[c-nsp] full routing table / provider-class chassis

Phil Mayers p.mayers at imperial.ac.uk
Thu Jun 11 15:01:34 EDT 2009


Kevin Loch wrote:

>>
>> Unfortunately, Cisco's partners are useless.  They propose 6509s without 
>> the DFCs, which we know will fall over.  
> 
> Well that depends...
> 
> The DFC's only do next-hop (tcam) lookups and netflow.  All packets are
> switched on the centralized PFC.  Each line card has two 20Gbit/s

Łukasz has already addressed this; suffice to say he's right, and the 
above is not correct. A TCAM lookup *is* the forwarding operation, and 
the DFC has all information required locally to switch the packet (via 
the fabric) to the output linecard, and does so.

> 
> Netflow is subsampled on this platform.  I have been able to get

I don't know what you mean by "subsampled", but my experience of netflow 
on this platform does not match this description.

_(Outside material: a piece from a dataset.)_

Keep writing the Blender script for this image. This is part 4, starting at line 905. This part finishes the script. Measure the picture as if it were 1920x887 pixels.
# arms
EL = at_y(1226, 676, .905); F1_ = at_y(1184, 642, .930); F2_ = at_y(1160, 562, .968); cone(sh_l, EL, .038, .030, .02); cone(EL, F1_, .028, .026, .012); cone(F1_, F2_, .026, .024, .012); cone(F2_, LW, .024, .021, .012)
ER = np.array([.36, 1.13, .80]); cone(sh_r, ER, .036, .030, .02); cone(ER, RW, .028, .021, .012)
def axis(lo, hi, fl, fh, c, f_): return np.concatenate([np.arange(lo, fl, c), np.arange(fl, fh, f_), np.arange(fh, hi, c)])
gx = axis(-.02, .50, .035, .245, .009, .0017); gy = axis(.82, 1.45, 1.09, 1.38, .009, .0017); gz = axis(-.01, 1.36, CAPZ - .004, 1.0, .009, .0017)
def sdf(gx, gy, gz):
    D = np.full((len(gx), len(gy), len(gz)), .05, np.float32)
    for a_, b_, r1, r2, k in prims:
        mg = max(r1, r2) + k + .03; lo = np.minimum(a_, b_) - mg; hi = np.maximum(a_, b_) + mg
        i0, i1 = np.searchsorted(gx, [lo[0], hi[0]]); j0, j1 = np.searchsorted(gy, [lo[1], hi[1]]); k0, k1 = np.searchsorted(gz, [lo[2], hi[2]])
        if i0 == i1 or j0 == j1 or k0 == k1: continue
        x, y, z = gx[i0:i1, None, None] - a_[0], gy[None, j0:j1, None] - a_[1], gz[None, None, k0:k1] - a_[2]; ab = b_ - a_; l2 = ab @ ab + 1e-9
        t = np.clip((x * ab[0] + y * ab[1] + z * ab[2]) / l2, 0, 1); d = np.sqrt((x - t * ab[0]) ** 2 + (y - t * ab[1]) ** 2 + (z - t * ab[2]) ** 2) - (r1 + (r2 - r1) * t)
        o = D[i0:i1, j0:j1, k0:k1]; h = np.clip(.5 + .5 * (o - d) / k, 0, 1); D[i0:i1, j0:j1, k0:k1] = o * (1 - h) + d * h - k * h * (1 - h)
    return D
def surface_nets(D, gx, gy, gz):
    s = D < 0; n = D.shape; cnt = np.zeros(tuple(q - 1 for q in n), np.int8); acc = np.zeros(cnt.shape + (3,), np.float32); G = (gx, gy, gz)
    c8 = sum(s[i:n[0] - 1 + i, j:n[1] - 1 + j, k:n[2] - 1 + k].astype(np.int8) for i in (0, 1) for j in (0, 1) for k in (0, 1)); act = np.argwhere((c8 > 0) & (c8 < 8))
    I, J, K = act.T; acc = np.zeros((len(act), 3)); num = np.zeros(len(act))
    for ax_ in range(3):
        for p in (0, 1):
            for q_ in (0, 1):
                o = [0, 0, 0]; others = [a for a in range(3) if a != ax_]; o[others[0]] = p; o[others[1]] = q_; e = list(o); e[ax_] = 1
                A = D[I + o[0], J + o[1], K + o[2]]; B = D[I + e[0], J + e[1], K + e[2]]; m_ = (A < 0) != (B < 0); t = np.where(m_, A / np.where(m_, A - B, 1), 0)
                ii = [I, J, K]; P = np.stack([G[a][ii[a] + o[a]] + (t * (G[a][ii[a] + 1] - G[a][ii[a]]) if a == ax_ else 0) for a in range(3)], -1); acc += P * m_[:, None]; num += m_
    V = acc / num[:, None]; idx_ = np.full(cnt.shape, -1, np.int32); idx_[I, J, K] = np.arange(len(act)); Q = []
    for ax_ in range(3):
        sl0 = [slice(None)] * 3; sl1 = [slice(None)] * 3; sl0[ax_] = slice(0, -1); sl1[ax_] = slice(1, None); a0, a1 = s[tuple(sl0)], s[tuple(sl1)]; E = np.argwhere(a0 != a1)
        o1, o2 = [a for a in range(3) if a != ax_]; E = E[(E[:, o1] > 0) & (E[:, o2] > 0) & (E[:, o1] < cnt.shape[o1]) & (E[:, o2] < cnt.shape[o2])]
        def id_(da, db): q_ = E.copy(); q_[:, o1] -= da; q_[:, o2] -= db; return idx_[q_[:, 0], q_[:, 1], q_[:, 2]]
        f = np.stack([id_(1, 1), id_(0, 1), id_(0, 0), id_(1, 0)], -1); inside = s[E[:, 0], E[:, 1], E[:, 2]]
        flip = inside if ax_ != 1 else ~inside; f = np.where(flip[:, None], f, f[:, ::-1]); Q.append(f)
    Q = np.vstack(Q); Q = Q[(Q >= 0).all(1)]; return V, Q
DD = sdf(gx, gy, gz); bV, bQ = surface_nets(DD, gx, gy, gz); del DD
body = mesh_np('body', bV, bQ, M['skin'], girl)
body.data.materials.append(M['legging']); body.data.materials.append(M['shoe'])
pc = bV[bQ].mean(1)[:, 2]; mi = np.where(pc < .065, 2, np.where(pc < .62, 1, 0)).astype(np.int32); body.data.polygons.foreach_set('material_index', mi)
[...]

Because we are within the netflow TCAM limits, I get 100% accurate 
netflow. There's no sampling in hardware - the hardware is in fact not 
*capable* of such - and we see all packets in our flow table.

> pretty good estimates of traffic flow (checked against SNMP counters)
> but I would not use that for any kind of accounting.  The

Again, this depends on your traffic pattern. We use it for accounting 
and it is essentially totally reliable, given our traffic patterns.

It's popular to bash netflow on the 6500s, but I personally think that's 
unfair. It's very effective for the (large numbers of) sites who are 
within the design limits of the platform. I can understand it's 
frustrating to be outside those limits though.

> SNMP counters are fairly noisy due to the several second update
> intervals.  SNMP counters on vlans are even worse and loop
> over after a few gbit/s even though the coutners themselves
> are 64bit.  You may find using smaller switches (like 3560)
> for most customer ports and using 10Gig uplinks is better
> than using copper ports on the 6500/7600.

I think that would depend on the architecture one was trying to build. 
By terminating the link on a 6748-TX, you get:

  * sensible power redundancy
  * sensible control-plane redundancy
  * better performance / lower contention
  * fewer devices to manage

> 
> I would avoid the sup720, the rsp720 has 2x the ram and more

Obviously it's worth emphasising that the RSP720 is 7600-only, and from 
posts on this list it's still not in general availability I think?

> than 2x the cpu power.  cpu on the sup720 is by far it's biggest
> limitation.

That's certainly true; 600Mhz is pretty derisory these days.